京都府京都市中京区二条城町、世界遺産二条城の南東、堀川通と押小路通の交差点のやや西側の地下にある市営地下鉄東西線の駅で、二条城の入場口である東大手門へのアクセスに便利な駅です。
1997年(平成9年)10月12日、市営地下鉄東西線の醍醐駅~二条駅間の開通と同時に開業され、駅のすぐそばを南北に走る堀川通にちなんで当初は「堀川駅」と命名される予定であったといいますが、二条城を訪れる観光客のことを考慮して「二条城前駅」に変更されたといいます。
この点「二条城前駅」という名前の駅は、同じ京都市交通局の運営していた路面電車「京都市電(きょうとしでん)」の堀川線(北野線)にも存在していた駅名だといい、それに次いで2代目だといいます。
そもそも京都では明治維新による天皇の東京行幸に伴って衰退の一途を辿る京都を復興させるため、都市基盤の整備や勧業政策など様々な近代化政策が実施されましたが、その中でも琵琶湖疏水はその目玉ともいえるプロジェクトで、その水力を利用した水力発電で生み出される電力を元に京都で日本初の電車が開業することとなります。
1895年(明治28年)に民間企業である「京都電気鉄道」により第1期区間が開業した後、1912年(明治45年)には京都市によって市営の路線が開設され、更に1918年(大正7年)には京都電気鉄道が京都市へと買収されて全面市営化されると、その後は戦後に至るまで路線が延長され、市民の足として大活躍しました。
しかしその後の自動車の普及に伴って乗客の減少が続き、経営が困難となったことで順次路線は廃止されていき、また1969年(昭和44年)には京都の中心部で十文字に交差する地下鉄路線とそれを補完するバス路線網の整備という京都市の新たな交通計画が決定したのを受け、1978年(昭和53年)9月30日には市電は全面廃止となりました。
このうち堀川線は京都電気鉄道(京電)が明治期に建設したものを1918年(大正7年)に京都市が買収したもので、京都駅前から上京区北野天満宮前までを結んでおり「北野線(きたのせん)」とも呼ばれていた路線で、買収後の路線整理が進まないまま1961年(昭和36年)7月31日に全線が廃止され市営バス転換されています。

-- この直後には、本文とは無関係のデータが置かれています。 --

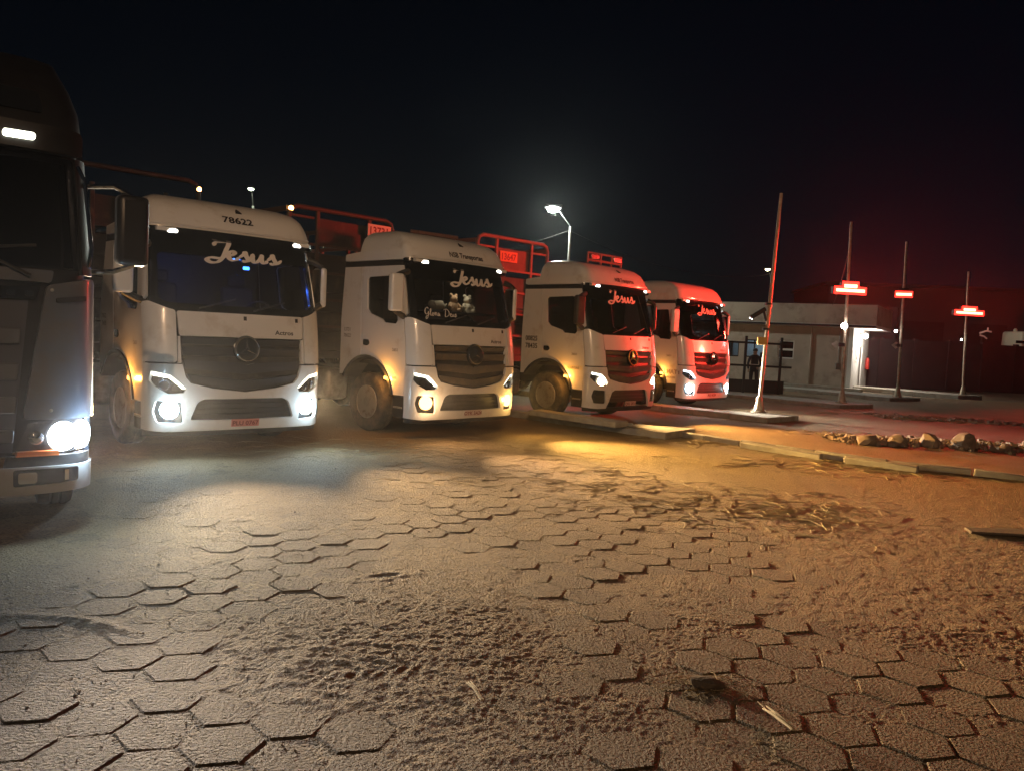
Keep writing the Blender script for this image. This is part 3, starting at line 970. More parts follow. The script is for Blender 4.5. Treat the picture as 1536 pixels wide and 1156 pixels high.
        # door
        DO = [(1.43, .72), (1.70, .72)] + arc_pts(167.5, 79.0, 9) + [(2.655, 2.90), (1.30, 2.905), (1.29, 2.10), (1.39, 2.03), (1.40, 1.24), (1.425, 1.22)]
        dr = part('door', lambda sg=sg, DO=DO: panel_mb(CAB, DO if sg > 0 else mir(DO), -.03, .008, [WIN if sg > 0 else mir(WIN)]), P, t, key=K + 'door%d' % sg, bevel=.006)
        part('window', lambda sg=sg: panel_mb(CAB, WIN if sg > 0 else mir(WIN), -.03, -.022), M['sideglass'], dr, key=K + 'win%d' % sg)
        HD = rnd([(2.43, 1.62), (2.58, 1.62), (2.585, 1.52), (2.46, 1.51), (2.40, 1.55)], .03)
        part('handle', lambda sg=sg, HD=HD: panel_mb(CAB, HD if sg > 0 else mir(HD), .004, .022), M['gloss_black'], dr, key=K + 'hdl%d' % sg, bevel=.005)
        SP = arc_pts(77.8, 31, 6) + [(3.2, .97), (3.30, .97), (3.30, 2.90), (2.668, 2.90)]
        part('side_panel', lambda sg=sg, SP=SP: panel_mb(CAB, SP if sg > 0 else mir(SP), -.03, .008), P, t, key=K + 'sp%d' % sg, bevel=.006)
        AR = arc_pts(168, 30, 16) + arc_pts(30, 168, 16, ARC_R - .055)
        part('wheel_arch', lambda sg=sg, AR=AR: panel_mb(CAB, AR if sg > 0 else mir(AR), -.35, .03), M['black_plastic'], t, key=K + 'ar%d' % sg, bevel=.008)
        BD = [(1.285, 2.915), (3.31, 2.915), (3.31, 2.995), (1.285, 2.995)]
        part('roof_band', lambda sg=sg, BD=BD: panel_mb(CAB, BD if sg > 0 else mir(BD), -.02, .0), M['black_plastic'], t, key=K + 'bd%d' % sg)
        LD = rnd([(1.30, 3.005), (3.31, 3.005), (3.31, 3.13), (2.75, 3.17), (1.33, 3.19)], .04)
        part('roof_side', lambda sg=sg, LD=LD: panel_mb(CAB, LD if sg > 0 else mir(LD), -.03, .012), P, t, key=K + 'ld%d' % sg, bevel=.02)
        ST = [(1.43, .34), (1.72, .34), (1.74, .70), (1.43, .70)]
        stp = part('step_panel', lambda sg=sg, ST=ST: panel_mb(CAB, ST if sg > 0 else mir(ST), -.25, -.01), M['black_plastic'], t, key=K + 'st%d' % sg)
        part('step_tread', lambda sg=sg: panel_mb(CAB, [(sg * 1.47, .50), (sg * 1.69, .50), (sg * 1.69, .53), (sg * 1.47, .53)][::sg], -.02, .012), M['steel'], stp, key=K + 'tr%d' % sg)
        sm = part('side_marker', lambda sg=sg: panel_mb(CAB, rnd([(sg * 1.865, .955), (sg * 1.955, .965), (sg * 1.945, 1.02), (sg * 1.86, 1.01)][::sg], .015), .006, .03), M['e_amber'], t, key=K + 'sm%d' % sg)
        if sg < 0:
            point(t, CAB.at(-1.91, .98, .12), spec.get('amber', 16), (1, .40, .06), .03, 'side_marker_light')
        part('roof_marker', lambda sg=sg: panel_mb(CAB, rnd([(sg * .87, 2.935), (sg * 1.0, 2.935), (sg * 1.0, 2.995), (sg * .87, 2.995)][::sg], .02), .06, .094), M['e_marker'], t, key=K + 'rm%d' % sg)
        # mirror: tall housing on two arms
        mm = spec.get('mirror', P)
        mr = part('mirror', lambda sg=sg: slanted_box((-1.52, .36, 2.43), (.24, .13, .62), rz=-.12) if sg < 0 else slanted_box((1.355, .50, 2.40), (.10, .26, .60), rz=.1), mm, t, key=K + 'mr%d' % sg, bevel=.04, seg=3)
        part('mirror_glass', lambda sg=sg: slanted_box((-1.515, .430, 2.43), (.20, .012, .56), rz=-.12) if sg < 0 else slanted_box((1.30, .50, 2.40), (.012, .2, .54), rz=.1), M['darkchrome'], mr, key=K + 'mg%d' % sg)
        for z0, z1 in ((2.80, 2.70), (2.02, 2.14)):
            part('mirror_arm', lambda sg=sg, z0=z0, z1=z1: MB().tube([(sg * 1.16, .52, z0), (sg * (1.34 if sg < 0 else 1.24), .44, (z0 * .6 + z1 * .4)), (sg * (1.52 if sg < 0 else 1.33), .40, z1)], [.055, .05, .04], 8), M['black_plastic'], mr, key=K + 'ma%d%.1f' % (sg, z0))
        wheel(t, sg * 1.06, 1.50, sgn=sg)
        for yy in (5.3, 6.65):
            wheel(t, sg * 1.0, yy, sgn=sg)
    # white roof cap
    def roof():
        mb = MB(); zs = [3.03, 3.06, 3.13, 3.2, 3.28, 3.35, 3.41, 3.45, 3.49, 3.52, 3.545, 3.56, 3.575, 3.585]
        ss = [S_END * i / 44 for i in range(-44, 45)]
        n = len(ss)
        vs = [ROOF.at(s, z) for z in zs for s in ss]
        fs = [(r * n + i, r * n + i + 1, (r + 1) * n + i + 1, (r + 1) * n + i) for r in range(len(zs) - 1) for i in range(n - 1)]
        fs += [(r * n, (r + 1) * n, (r + 1) * n + n - 1, r * n + n - 1) for r in range(len(zs) - 1)]
        fs.append(tuple((len(zs) - 1) * n + i for i in range(n)))
        return mb.add(vs, fs)
    rf = part('roof', roof, P, t, key=K + 'roof', smooth=50)
    part('roof_lip', lambda: MB().tube([ROOF.at(s, 3.075 + .0 * s, .01) for s in np.linspace(-1.25, 1.25, 21)], .012, 6), P, rf, key=K + 'lipr')
    part('roof_deck', lambda: MB().box((0, 1.35, 3.0), (2.2, 1.9, .05)), P, t, key=K + 'deck')
    part('cab_rear', lambda: MB().box((0, 2.30, 2.0), (2.3, .06, 2.0)), M['black_plastic'], t, key=K + 'rear')
    part('cab_floor', lambda: MB().box((0, 1.3, 1.22), (2.3, 1.9, .06)), M['dark'], t, key=K + 'floor')
    ds = part('dashboard', lambda: MB().prism([(-1.12, .30), (1.12, .30), (1.12, .80), (.5, .72), (-.5, .72), (-1.12, .80)], 1.25, 1.93, .06), M['dark'], t, key=K + 'dash', bevel=.04)
    wx = [(.55 + .23 * math.cos(a), .92 - .08 * math.sin(a), 1.92 + .21 * math.sin(a)) for a in np.linspace(0, 2 * math.pi, 25)]
    part('steering_wheel', lambda: MB().tube(wx, .018, 6, False), M['dark'], t, key=K + 'sw')
    for sx in (-.6, .6):
        se = part('seat', lambda sx=sx: MB().box((sx, 1.45, 1.55), (.55, .55, .22)), M['cloth'], t, key=K + 'seat%.1f' % sx, bevel=.05)
        part('backrest', lambda sx=sx: slanted_box((sx, 1.75, 1.98), (.52, .16, .75), rx=-.15), M['cloth'], se, key=K + 'back%.1f' % sx, bevel=.05)
        part('headrest', lambda sx=sx: slanted_box((sx, 1.82, 2.45), (.28, .12, .18), rx=-.15), M['cloth'], se, key=K + 'hr%.1f' % sx, bevel=.04)
    part('chassis', lambda: MB().box((-.42, 4.0, .85), (.1, 6.6, .26)).box((.42, 4.0, .85), (.1, 6.6, .26)).box((0, 1.6, .75), (.9, 1.6, .5)), M['black_metal'], t, key=K + 'chs')
    part('fuel_tank', lambda: MB().box((-.95, 3.4, .72), (.5, 1.3, .58)), M['steel'], t, key=K + 'tank', bevel=.08)
    for j, (s, z) in enumerate(((0, 1.835), (.80, 1.84))):
        part('washer_jet', lambda s=s, z=z: panel_mb(CAB, [(s - .02, z), (s + .02, z), (s + .02, z + .055), (s - .02, z + .055)], .01, .02), M['ink_dark'], t, key=K + 'wj%d' % j)
    star_parts(t, CAB.at(0, 1.445, .022), .165, spec.get('ring', M['darkchrome']), spec.get('star', M['chrome']), -.12)
    text_panel('badge', 'Actros', CAB, .44, 1.655, .085, M['ink_dark'], t, .016, stretch=1.25)
    text_panel('door_badge', '2651', CAB, -1.75, 1.45, .07, M['ink_grey'], t, .012, stretch=1.2)
    pl = part('licence_plate', lambda: panel_mb(CAB, [(-.20, .385), (.20, .385), (.20, .49), (-.20, .49)], .014, .024), spec.get('plate', M['plate']), t, key=K + 'plt', bevel=.004)
    text_panel('plate_number', spec['plate_no'], CAB, 0, .405, .085, M['ink_red'], pl, .027, align='CENTER', stretch=1.1)
    # lettering
    part('screen_lettering', script_mb(JESUS, CAB, spec.get('jx', -.35), spec.get('jz', 2.68), spec.get('jk', .185), .42, d=.012, kz=.125), M['ink_white'], t, smooth=None)
    if spec.get('roof_text'):
        txt, s0, h, st = spec['roof_text']
        text_panel('roof_lettering', txt, ROOF, s0, spec.get('rz', 3.13), h, spec.get('ink', M['ink_dark']), rf, .012, align='CENTER', stretch=st)
        part('roof_crest', lambda: panel_mb(ROOF, [(s0_ + .0, z) for s0_, z in ()] or [(.02, 3.345), (.12, 3.345), (.10, 3.385), (.07, 3.41), (.04, 3.385)], .004, .014), M['ink_dark'], rf, key=K + 'crest')
    for k, (txt, s0, z0, h, st, m) in enumerate(spec.get('side_text', [])):
        text_panel('side_lettering', txt, CAB, s0, z0, h, m, t, .013, stretch=st)
    # lamps
    for sg, pw, colr, tz, wide in spec.get('beams', []):
        a = CAB.at(sg * 1.0, .62, .10)
        spot(t, a, (a.x + sg * .1, a.y - 6, a.z - 6 * tz), pw, colr, wide, 1.0, .06, 'fog_beam')
        point(t, CAB.at(sg * 1.0, .62, .16), pw * .0013, spec.get('glow', colr), .05, 'fog_glow')
        b = CAB.at(sg * 1.0, .92, .12)
        spot(t, b, (b.x, b.y - 3, b.z - 1.6), 130, spec.get('glow', colr), 125, 1.0, .08, 'near_beam')  # weak wide fill added to soften the dark ground ahead
    for sg, pw, colr, tz, wide in spec.get('head_beams', []):
        a = CAB.at(sg * .97, .92, .12)
        spot(t, a, (a.x, a.y - 6, a.z - 6 * tz), pw, colr, wide, 1.0, .06, 'head_beam')
    return t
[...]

そして堀川線「二条城前駅」は1901年(明治34年)12月6日に堀川下立売~堀川三条の開業に伴って設置され、現在よりやや北の堀川通と二条通の交差するあたりにあったようです。
島式ホーム1面2線の地下駅で、出入口は3か所あり、このうち1番出入口が二条城の入口となっている東大手門近くにあります。
京都駅から地下鉄烏丸線を経由してアクセスすることができ、また阪急大宮駅や嵐電四条大宮駅へも徒歩10分弱で移動が可能となっており、京都観光には何かと便利な立地にある駅です。
その他に駅の構内1番出口のそばには、東西線建設に伴う発掘調査の成果と、駅に隣接する天皇の禁苑であった神泉苑に関するものなどの出土遺物を展示するミニ博物館が設置されています。